Non-rivalrous in consumption
Consumption of good by one more person does not leave less for others
MC of producing next unit of good = 0. For there to be allocative efficiency, producers produce at P=MC, P=0. Since society consumes as MSC=MSB, MSB=0 which reflects price.
Producers being profit-maximising will not produce a good for free
Society's welfare is not maximimised as no resources are allocated to producing the good in the free market. Complete market failure due to the absence of the market. Hence, there is market failure which requires government intervention.
Information Failure
Imperfect Information
Ex. Demerit good are under-consumed due to consumers having imperfect information
There is a deadweight loss to society because of the underconsumption (Between QsQf, MSC>MSB)

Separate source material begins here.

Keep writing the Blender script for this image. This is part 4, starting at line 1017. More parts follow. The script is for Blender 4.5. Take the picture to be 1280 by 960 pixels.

Society's welfare is not maximised because there is underallocation of resources. This causes partial market failure. Hence, there is market failure which requires government intervention.
Asymmetric Information
Adverse Selection
Ex. Healthcare insurance market. One economic agent has more information than the other before a transaction is made, leading to the economic agent exploiting his position
Those who require the insurance are more likely to pay for it. However, there would be higher risks incurred by these insurance consumers since they require insurance more than others. This drives the prices of premium upwards.
The increase in insurance prices drives out healthy consumers. Society's welfare is not maximised because there is underallocation of resources as some people cannot obtain this healthcare insurance. This causes partial market failure. Hence, there is market failure which requires government intervention.
Moral Hazard
Ex. Healthcare insurance market. One economic agent has more information about their own actions after a transaction is made, leading to the economic agent engaging in riskier behaviour as the cost would not be borne by themselves
The insurance company cannot monitor the behaviours of the person who is buying insured. This may lead to consumers who have purchased insurance to engage in risky behaviour.
This leads to a loss of unfavourable outcome that would be paid by the insurance company. Society's welfare is not maximised because there is an overallocation of resources. This causes partial market failure. Hence, there is market failure which requires government intervention.